The tech scene has become incredibly hot in recent months, perhaps too hot for most value-conscious investors. As a value investor, you don’t need to chase. You should let things cool and come back down to levels that entail some margin of safety.
That way, you’ll minimize your odds of getting hit with huge, difficult-to-recover-from losses over a short-term basis and can increase your odds of a market-beating investment. Indeed, it can be tough to resist the pull of super-sized gains enjoyed by the technology studs.
However, one must always focus on where a stock is going to be headed next, not where it’s already been. Indeed, a hot stock with a strong past year of performance is not useful information to you. Strong fundamentals, a decent valuation, and brilliant managers are the factors that can help you get a good value for your investment dollar in any sort of market environment — bearish or bullish.

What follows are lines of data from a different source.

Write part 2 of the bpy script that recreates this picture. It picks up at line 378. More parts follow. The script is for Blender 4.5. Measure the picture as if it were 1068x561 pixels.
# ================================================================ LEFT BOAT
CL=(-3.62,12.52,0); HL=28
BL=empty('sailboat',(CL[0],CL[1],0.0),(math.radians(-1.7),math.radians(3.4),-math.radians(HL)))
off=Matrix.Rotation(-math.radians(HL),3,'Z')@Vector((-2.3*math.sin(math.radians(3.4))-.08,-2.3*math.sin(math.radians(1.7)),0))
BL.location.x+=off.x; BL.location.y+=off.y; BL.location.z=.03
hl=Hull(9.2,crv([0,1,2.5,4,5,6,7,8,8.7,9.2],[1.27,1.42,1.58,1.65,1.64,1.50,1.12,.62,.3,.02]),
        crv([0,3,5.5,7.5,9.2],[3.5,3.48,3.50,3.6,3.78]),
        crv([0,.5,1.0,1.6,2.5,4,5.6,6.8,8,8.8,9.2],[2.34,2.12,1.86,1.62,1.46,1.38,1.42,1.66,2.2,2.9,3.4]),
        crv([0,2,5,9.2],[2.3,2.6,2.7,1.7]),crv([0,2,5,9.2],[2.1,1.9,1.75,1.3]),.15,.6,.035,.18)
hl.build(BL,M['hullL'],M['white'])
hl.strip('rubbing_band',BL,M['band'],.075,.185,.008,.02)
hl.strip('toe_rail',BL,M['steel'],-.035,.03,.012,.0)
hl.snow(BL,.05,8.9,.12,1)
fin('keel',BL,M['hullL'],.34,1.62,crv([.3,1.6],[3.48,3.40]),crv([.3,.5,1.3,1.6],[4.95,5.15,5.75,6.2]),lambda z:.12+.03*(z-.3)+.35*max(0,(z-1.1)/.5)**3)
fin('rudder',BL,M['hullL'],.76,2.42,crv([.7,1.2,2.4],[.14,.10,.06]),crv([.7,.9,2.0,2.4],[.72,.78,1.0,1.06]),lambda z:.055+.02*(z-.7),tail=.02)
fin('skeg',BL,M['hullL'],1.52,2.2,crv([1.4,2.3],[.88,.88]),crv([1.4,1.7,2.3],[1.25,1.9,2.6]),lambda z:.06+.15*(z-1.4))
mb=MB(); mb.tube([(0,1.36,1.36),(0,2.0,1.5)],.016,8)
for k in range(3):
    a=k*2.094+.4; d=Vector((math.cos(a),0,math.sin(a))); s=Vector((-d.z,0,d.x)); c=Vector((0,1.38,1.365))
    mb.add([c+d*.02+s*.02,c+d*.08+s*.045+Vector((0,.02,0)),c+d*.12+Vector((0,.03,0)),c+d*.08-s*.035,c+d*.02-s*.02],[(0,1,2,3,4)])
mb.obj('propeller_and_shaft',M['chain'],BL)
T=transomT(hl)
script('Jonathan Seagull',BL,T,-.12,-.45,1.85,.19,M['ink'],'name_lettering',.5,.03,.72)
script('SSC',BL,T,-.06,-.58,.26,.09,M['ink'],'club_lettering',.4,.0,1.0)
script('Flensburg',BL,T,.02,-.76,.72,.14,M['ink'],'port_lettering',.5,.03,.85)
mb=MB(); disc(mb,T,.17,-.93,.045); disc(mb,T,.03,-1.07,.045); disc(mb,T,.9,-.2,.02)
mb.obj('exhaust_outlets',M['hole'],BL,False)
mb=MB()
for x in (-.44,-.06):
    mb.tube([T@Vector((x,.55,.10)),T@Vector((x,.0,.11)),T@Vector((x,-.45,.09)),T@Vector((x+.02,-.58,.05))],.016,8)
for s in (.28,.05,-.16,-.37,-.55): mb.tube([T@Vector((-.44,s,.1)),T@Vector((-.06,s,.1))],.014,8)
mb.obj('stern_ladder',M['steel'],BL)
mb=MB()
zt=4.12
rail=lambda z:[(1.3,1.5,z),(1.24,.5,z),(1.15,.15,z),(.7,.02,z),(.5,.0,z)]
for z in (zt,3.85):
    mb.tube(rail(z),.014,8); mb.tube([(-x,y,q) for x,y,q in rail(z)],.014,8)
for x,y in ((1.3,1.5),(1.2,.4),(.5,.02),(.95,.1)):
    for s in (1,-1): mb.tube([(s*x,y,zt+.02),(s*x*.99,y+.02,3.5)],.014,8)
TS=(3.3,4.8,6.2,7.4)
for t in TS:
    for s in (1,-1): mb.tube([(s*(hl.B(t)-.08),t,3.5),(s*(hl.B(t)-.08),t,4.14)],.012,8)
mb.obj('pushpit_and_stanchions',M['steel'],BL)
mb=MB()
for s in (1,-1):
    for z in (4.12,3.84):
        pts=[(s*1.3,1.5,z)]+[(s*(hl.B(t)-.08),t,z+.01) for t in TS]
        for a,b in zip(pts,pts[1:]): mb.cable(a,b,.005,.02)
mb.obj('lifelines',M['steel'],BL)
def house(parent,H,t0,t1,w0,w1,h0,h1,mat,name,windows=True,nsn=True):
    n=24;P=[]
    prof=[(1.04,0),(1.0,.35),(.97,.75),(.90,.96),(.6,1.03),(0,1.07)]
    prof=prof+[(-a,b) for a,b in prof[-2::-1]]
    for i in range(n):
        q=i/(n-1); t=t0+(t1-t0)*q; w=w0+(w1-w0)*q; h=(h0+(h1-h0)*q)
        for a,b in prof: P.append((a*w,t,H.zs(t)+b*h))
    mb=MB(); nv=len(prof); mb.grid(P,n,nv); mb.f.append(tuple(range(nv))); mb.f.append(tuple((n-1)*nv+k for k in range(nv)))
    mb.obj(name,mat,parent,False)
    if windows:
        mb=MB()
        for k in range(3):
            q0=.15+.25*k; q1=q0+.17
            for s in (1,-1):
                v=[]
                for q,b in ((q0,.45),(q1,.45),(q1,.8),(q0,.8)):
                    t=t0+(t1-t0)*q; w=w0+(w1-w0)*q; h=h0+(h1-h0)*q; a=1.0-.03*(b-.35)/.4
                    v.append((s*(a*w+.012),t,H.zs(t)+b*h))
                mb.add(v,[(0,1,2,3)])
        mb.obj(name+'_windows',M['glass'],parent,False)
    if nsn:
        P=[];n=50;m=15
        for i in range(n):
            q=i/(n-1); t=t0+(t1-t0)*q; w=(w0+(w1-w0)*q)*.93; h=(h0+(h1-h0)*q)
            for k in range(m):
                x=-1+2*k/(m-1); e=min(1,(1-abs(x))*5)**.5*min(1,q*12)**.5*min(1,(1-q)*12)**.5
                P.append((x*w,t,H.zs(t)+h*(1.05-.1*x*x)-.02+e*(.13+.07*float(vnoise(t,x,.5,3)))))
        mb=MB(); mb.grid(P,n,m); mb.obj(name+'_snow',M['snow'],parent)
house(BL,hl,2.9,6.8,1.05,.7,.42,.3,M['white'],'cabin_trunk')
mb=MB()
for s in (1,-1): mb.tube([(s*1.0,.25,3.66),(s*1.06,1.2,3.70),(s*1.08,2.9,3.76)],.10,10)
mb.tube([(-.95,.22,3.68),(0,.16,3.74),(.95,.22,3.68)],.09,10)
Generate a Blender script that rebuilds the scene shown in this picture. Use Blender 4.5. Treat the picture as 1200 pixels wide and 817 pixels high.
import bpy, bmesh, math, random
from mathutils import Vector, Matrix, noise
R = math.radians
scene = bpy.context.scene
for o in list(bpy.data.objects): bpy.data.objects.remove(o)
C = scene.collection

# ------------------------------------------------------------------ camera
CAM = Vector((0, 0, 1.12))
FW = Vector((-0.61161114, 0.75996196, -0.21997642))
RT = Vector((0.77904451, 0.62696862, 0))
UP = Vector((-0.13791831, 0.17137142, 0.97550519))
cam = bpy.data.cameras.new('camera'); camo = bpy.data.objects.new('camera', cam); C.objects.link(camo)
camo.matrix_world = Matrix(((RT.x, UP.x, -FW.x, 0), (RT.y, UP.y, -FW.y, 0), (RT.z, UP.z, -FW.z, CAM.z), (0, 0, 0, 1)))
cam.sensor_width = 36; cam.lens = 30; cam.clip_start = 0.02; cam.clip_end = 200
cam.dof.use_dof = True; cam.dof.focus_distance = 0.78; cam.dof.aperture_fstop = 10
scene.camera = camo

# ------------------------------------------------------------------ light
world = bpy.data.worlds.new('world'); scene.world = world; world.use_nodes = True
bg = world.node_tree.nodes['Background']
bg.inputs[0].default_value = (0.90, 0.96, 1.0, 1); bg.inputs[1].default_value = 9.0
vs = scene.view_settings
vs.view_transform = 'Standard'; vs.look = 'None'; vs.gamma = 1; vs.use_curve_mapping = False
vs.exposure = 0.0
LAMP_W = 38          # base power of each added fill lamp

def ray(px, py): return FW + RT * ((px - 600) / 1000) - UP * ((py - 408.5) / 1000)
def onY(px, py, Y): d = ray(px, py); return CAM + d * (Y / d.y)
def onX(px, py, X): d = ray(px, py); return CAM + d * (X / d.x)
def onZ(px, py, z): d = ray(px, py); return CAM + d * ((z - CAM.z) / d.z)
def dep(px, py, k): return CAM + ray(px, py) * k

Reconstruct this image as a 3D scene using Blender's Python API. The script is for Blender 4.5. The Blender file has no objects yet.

In this piece, we’ll look at two stocks I view as undervalued. Though big gains may not be in the cards for the next six months, or the next six quarters, I think your odds of doing well versus the market averages are pretty good over the next six years.
Without further ado, let’s look at the names:
Power Corporation of Canada
Power Corporation of Canada (TSX:POW) is an intriguing financial stock that commands a juicy 6.11% dividend yield. The stock is fresh off an 18% dip off 2021 highs and could be in a spot to reward income investors with patience.
Undoubtedly, POW stock has not done a heck of a lot over the past 10 years. Still, the financial service-focused holding firm offers a great deal of income-generating assets at a pretty modest multiple. If you’re bullish on insurance and wealth management, POW stock is one of the more bountiful plays out there.
At 17.74 times trailing price to earnings, POW stock is an intriguing value option. Nobody knows when the stock will begin marching much higher again. However, I do think Mr. Market is underpricing shares by a bit.
Fairfax Financial Holdings
Fairfax Financial Holdings (TSX:FFH) is one of my favourite stocks in Canada’s financial scene. I like it even better than Power for young investors who are okay with a much smaller dividend yield (1.37% at writing). The star of the show has been capital gains, with FFH blasting off to new highs on the back of stellar quarters.
Prem Watsa, the top boss behind Fairfax, is a smart man. And I think it’s wise to ride on his coattails, as Fairfax finally sees the tides turning in its favour. I praised FFH stock when it sunk to extreme depths back in 2020. The easy money has already been made.
However, I don’t think that’s enough reason to ditch the stock. I think it’s a winner that will continue winning the second half, as investments pay off while insurance operations continue to show off impressive results.
At 10.7 times trailing price to earnings, FFH stock looks incredibly undervalued, with earnings expected to march much higher over the coming years.
Bottom line
The financial scene is rich with undervalued opportunities. If you seek yield, Power Corp. looks intriguing on the dip. For everyone else, FFH stock is tough to ignore right here. Prem Watsa is back, and he’s ready to take the company to the next level!